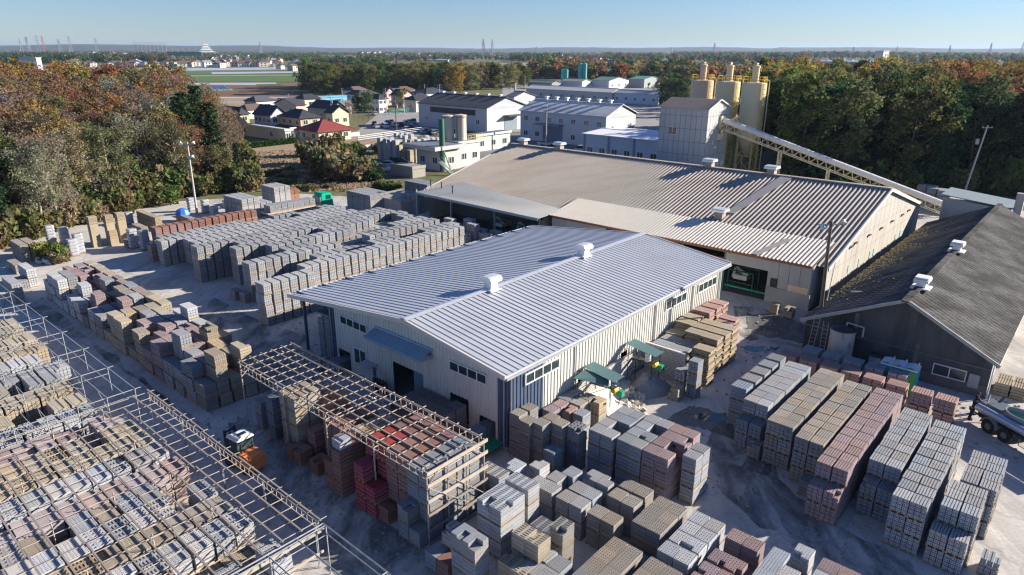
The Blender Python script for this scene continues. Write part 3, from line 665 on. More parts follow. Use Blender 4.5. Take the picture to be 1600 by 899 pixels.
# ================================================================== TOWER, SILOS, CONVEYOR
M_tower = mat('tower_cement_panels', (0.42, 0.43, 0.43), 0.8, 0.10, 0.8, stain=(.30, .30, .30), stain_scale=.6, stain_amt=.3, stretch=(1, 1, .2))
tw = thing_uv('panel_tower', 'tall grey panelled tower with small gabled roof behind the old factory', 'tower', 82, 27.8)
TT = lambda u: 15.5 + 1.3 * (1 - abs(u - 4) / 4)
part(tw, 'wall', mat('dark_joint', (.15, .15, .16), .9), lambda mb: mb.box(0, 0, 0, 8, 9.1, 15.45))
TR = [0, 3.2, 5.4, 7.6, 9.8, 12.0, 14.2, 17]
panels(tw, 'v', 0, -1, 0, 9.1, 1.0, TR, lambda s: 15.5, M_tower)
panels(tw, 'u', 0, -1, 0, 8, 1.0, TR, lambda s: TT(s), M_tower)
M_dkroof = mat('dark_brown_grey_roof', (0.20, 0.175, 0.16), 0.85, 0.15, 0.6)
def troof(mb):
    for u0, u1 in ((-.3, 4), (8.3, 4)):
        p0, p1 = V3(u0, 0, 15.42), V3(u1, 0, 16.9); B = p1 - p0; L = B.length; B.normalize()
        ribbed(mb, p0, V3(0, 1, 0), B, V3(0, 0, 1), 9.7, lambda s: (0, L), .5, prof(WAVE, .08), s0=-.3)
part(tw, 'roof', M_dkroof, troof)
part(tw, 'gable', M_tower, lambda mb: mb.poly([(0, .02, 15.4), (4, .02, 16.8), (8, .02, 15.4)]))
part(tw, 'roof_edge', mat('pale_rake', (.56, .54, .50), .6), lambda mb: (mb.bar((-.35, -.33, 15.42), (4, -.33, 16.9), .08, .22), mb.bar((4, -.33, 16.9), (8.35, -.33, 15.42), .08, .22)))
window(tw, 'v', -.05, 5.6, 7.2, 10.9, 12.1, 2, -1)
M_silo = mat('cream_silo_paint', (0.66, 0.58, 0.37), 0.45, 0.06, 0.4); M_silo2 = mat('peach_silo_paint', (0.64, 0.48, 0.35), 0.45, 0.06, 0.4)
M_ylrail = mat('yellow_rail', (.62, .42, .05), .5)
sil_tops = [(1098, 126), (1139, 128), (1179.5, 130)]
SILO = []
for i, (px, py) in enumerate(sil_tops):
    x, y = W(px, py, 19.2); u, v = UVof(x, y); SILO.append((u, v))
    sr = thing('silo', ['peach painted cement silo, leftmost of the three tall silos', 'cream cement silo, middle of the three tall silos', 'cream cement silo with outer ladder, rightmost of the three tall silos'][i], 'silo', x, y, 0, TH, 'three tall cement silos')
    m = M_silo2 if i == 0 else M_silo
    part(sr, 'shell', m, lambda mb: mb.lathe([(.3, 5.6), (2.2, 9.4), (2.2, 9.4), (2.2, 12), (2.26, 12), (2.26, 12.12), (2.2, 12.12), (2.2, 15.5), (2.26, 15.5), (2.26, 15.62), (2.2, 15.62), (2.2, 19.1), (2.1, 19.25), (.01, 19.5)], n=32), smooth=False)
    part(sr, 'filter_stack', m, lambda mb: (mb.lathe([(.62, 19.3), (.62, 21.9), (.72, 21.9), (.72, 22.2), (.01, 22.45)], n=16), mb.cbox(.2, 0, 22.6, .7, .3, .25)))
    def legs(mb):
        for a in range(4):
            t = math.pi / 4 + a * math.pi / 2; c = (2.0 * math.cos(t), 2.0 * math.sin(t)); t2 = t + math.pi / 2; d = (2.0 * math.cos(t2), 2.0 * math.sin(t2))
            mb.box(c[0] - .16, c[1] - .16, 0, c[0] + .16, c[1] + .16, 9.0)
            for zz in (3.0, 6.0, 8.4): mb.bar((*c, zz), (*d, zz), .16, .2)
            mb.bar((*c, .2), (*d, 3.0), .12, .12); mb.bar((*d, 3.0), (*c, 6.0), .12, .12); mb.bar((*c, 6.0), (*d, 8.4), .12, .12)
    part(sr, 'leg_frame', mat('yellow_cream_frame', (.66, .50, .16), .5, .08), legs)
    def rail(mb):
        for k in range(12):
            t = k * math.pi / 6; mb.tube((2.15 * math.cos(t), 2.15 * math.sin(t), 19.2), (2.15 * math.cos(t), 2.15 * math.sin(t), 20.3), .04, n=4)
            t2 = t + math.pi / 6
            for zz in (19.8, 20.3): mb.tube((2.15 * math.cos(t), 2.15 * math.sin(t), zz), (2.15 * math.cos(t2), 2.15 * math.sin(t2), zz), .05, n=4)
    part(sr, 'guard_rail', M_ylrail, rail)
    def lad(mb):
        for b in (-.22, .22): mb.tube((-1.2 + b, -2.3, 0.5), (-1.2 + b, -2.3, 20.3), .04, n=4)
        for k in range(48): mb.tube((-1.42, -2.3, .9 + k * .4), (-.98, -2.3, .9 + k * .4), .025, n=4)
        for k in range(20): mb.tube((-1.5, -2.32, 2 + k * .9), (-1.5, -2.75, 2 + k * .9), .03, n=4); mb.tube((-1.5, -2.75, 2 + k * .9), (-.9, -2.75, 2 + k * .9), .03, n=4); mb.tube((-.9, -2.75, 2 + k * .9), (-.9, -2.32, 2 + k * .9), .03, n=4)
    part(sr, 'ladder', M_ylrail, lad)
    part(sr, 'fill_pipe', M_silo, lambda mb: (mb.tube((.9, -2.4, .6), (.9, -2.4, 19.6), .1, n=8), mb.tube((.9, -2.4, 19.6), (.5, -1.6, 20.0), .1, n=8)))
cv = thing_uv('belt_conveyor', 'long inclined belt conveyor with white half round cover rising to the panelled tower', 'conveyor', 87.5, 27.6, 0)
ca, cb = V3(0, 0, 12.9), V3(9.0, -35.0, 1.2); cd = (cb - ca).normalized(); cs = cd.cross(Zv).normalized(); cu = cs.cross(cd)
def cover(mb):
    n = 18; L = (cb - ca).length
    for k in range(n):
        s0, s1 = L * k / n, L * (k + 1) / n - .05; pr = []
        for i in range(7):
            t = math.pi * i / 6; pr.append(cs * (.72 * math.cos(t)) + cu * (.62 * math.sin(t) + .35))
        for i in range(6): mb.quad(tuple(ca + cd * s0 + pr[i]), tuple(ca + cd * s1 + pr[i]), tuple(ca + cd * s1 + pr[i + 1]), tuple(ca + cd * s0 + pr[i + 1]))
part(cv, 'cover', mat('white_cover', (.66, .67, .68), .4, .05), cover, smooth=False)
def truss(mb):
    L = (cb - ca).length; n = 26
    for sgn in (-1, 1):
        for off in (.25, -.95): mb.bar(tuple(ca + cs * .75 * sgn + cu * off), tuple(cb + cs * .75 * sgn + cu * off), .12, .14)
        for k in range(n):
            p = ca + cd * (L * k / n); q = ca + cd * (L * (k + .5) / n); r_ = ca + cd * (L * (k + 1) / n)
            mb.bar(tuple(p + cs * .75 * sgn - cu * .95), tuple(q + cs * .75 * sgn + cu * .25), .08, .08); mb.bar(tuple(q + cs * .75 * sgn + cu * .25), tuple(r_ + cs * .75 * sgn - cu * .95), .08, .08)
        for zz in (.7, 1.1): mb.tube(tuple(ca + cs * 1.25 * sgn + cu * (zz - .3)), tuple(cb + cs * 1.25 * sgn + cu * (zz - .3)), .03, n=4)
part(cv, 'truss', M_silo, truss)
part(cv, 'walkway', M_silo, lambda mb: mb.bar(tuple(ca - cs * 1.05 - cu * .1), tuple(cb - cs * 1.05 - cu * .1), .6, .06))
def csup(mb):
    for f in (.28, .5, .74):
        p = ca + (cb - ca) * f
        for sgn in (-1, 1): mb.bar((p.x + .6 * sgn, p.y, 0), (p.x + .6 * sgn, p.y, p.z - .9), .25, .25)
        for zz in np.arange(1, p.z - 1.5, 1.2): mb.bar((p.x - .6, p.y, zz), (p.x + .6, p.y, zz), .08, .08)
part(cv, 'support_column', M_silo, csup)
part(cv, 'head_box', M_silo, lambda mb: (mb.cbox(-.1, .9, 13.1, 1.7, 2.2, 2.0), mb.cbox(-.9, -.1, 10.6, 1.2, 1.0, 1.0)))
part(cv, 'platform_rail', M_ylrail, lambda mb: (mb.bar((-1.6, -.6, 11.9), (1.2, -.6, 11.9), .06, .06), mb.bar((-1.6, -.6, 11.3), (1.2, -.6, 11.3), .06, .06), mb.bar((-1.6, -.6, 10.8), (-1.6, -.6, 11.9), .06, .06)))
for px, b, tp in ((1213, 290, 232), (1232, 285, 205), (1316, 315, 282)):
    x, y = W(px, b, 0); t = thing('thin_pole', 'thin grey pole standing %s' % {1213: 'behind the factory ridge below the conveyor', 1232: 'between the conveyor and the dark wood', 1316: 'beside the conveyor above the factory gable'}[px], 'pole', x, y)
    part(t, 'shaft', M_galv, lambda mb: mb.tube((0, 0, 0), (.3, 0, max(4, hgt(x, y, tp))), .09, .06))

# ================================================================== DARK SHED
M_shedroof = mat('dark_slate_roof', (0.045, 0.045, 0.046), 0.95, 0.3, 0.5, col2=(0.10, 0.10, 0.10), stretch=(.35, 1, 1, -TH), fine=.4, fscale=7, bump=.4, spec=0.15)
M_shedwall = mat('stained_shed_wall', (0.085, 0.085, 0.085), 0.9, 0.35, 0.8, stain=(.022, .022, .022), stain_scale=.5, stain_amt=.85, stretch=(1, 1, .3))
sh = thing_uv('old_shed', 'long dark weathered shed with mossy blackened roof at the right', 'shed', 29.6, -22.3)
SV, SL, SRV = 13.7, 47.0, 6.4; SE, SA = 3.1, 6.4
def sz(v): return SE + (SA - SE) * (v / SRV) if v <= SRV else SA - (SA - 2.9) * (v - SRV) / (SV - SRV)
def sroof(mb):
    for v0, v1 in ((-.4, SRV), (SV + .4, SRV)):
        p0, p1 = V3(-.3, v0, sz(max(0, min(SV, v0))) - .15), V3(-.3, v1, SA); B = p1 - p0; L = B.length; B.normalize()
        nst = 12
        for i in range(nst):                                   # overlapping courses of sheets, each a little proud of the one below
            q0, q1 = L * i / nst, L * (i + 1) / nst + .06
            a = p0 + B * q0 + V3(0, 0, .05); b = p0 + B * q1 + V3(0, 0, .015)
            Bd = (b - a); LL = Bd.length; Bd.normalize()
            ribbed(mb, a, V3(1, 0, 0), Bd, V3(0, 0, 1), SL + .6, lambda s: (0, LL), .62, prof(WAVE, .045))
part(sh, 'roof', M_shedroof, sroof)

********

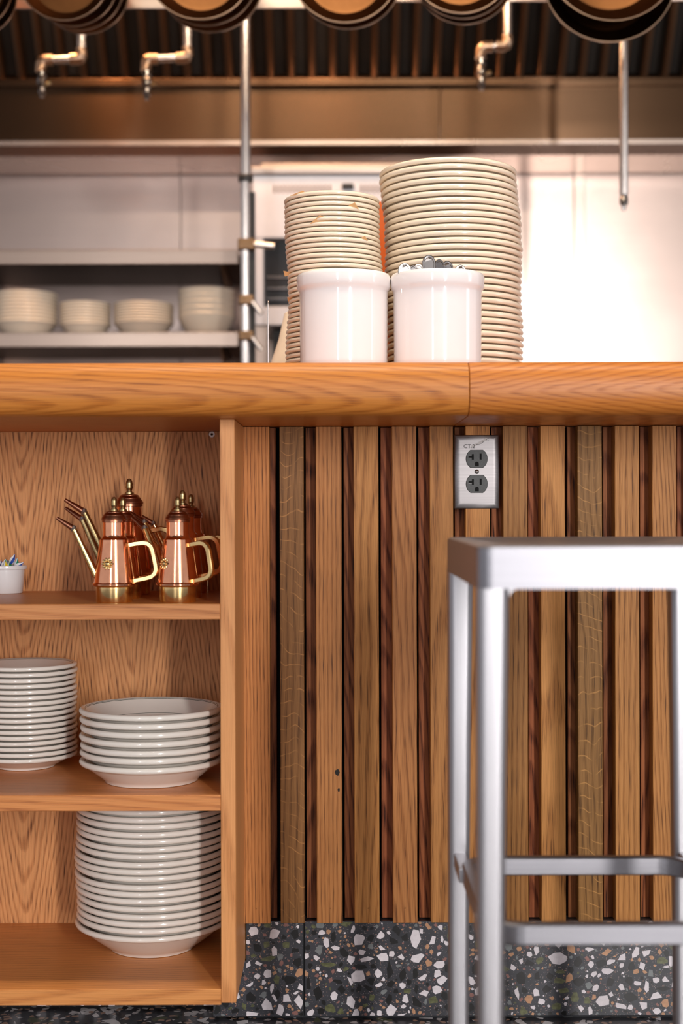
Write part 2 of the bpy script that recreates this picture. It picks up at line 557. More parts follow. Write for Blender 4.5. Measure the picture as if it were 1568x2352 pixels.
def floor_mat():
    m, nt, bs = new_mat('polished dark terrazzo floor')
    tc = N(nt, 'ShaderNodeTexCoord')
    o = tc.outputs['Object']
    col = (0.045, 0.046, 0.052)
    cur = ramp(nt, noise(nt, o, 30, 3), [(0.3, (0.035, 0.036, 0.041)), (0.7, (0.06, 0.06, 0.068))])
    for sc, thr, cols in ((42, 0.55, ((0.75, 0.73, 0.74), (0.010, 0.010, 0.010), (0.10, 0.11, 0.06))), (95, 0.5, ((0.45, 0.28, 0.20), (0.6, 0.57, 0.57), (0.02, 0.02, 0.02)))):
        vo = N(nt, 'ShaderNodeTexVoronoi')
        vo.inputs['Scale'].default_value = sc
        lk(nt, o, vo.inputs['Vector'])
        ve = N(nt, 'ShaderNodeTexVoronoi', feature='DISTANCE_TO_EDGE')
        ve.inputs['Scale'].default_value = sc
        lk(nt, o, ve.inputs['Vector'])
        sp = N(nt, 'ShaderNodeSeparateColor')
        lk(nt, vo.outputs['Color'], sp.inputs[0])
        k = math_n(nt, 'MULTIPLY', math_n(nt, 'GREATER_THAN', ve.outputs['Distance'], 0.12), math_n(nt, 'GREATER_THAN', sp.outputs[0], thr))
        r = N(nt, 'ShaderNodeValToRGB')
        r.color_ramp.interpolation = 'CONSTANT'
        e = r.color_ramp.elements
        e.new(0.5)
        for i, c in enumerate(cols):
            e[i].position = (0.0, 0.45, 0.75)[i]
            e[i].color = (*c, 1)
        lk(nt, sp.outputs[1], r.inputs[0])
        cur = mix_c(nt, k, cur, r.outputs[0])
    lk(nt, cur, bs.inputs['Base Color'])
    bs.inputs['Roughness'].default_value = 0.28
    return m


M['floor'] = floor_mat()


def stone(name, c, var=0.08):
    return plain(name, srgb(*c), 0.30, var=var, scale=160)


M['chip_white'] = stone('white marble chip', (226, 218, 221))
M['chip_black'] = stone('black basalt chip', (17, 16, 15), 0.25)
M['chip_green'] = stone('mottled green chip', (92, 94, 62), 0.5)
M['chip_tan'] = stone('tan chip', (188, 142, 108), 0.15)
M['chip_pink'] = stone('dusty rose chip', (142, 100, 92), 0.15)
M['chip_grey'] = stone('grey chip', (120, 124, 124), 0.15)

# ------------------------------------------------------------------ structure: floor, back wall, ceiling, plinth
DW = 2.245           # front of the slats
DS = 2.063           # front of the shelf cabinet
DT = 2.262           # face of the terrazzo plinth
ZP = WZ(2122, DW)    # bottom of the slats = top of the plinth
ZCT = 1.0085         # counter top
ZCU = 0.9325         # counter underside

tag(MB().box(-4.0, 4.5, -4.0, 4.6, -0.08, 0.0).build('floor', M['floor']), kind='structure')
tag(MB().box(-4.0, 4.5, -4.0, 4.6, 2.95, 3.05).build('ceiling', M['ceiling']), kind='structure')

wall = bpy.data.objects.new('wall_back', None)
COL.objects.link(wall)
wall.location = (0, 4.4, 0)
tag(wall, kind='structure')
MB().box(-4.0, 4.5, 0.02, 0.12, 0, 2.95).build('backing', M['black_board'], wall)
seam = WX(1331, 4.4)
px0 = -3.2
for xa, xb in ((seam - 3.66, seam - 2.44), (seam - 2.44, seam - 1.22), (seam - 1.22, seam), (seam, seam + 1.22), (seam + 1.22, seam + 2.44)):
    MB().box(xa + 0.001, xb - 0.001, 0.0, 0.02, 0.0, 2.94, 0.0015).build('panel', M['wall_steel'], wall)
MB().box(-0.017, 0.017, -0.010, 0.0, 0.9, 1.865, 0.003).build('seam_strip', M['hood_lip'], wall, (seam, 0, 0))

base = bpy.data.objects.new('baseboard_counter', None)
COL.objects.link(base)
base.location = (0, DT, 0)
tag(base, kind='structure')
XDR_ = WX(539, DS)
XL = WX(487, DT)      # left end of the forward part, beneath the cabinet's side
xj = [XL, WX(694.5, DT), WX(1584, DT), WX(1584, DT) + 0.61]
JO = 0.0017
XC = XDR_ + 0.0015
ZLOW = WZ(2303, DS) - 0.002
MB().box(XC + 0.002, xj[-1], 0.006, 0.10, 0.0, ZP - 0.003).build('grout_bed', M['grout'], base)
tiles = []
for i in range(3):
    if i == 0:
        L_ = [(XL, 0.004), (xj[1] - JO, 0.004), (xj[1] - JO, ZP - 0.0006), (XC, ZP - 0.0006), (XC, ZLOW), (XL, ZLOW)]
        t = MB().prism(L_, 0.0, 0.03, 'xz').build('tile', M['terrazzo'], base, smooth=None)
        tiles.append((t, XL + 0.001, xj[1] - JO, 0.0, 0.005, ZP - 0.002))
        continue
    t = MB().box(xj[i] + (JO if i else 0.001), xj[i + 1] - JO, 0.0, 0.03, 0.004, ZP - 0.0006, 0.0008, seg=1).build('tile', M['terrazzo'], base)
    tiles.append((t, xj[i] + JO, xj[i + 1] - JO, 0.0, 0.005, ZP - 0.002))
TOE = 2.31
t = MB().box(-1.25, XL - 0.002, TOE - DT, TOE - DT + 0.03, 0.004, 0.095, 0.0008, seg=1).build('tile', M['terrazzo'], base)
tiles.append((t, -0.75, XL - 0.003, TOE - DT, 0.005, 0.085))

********

◆ WHAT YOU HAVE TO DO ◆
As listed above, the lines from the line with "Write part 2" to the line with "M['chip_grey'] = stone('grey" are to be echoed exactly, with both ends included and nothing added.

◆ ANSWER TO THIS EXERCISE ◆
Write part 2 of the bpy script that recreates this picture. It picks up at line 557. More parts follow. Write for Blender 4.5. Measure the picture as if it were 1568x2352 pixels.
def floor_mat():
    m, nt, bs = new_mat('polished dark terrazzo floor')
    tc = N(nt, 'ShaderNodeTexCoord')
    o = tc.outputs['Object']
    col = (0.045, 0.046, 0.052)
    cur = ramp(nt, noise(nt, o, 30, 3), [(0.3, (0.035, 0.036, 0.041)), (0.7, (0.06, 0.06, 0.068))])
    for sc, thr, cols in ((42, 0.55, ((0.75, 0.73, 0.74), (0.010, 0.010, 0.010), (0.10, 0.11, 0.06))), (95, 0.5, ((0.45, 0.28, 0.20), (0.6, 0.57, 0.57), (0.02, 0.02, 0.02)))):
        vo = N(nt, 'ShaderNodeTexVoronoi')
        vo.inputs['Scale'].default_value = sc
        lk(nt, o, vo.inputs['Vector'])
        ve = N(nt, 'ShaderNodeTexVoronoi', feature='DISTANCE_TO_EDGE')
        ve.inputs['Scale'].default_value = sc
        lk(nt, o, ve.inputs['Vector'])
        sp = N(nt, 'ShaderNodeSeparateColor')
        lk(nt, vo.outputs['Color'], sp.inputs[0])
        k = math_n(nt, 'MULTIPLY', math_n(nt, 'GREATER_THAN', ve.outputs['Distance'], 0.12), math_n(nt, 'GREATER_THAN', sp.outputs[0], thr))
        r = N(nt, 'ShaderNodeValToRGB')
        r.color_ramp.interpolation = 'CONSTANT'
        e = r.color_ramp.elements
        e.new(0.5)
        for i, c in enumerate(cols):
            e[i].position = (0.0, 0.45, 0.75)[i]
            e[i].color = (*c, 1)
        lk(nt, sp.outputs[1], r.inputs[0])
        cur = mix_c(nt, k, cur, r.outputs[0])
    lk(nt, cur, bs.inputs['Base Color'])
    bs.inputs['Roughness'].default_value = 0.28
    return m


M['floor'] = floor_mat()


def stone(name, c, var=0.08):
    return plain(name, srgb(*c), 0.30, var=var, scale=160)


M['chip_white'] = stone('white marble chip', (226, 218, 221))
M['chip_black'] = stone('black basalt chip', (17, 16, 15), 0.25)
M['chip_green'] = stone('mottled green chip', (92, 94, 62), 0.5)
M['chip_tan'] = stone('tan chip', (188, 142, 108), 0.15)
M['chip_pink'] = stone('dusty rose chip', (142, 100, 92), 0.15)
M['chip_grey'] = stone('grey chip', (120, 124, 124), 0.15)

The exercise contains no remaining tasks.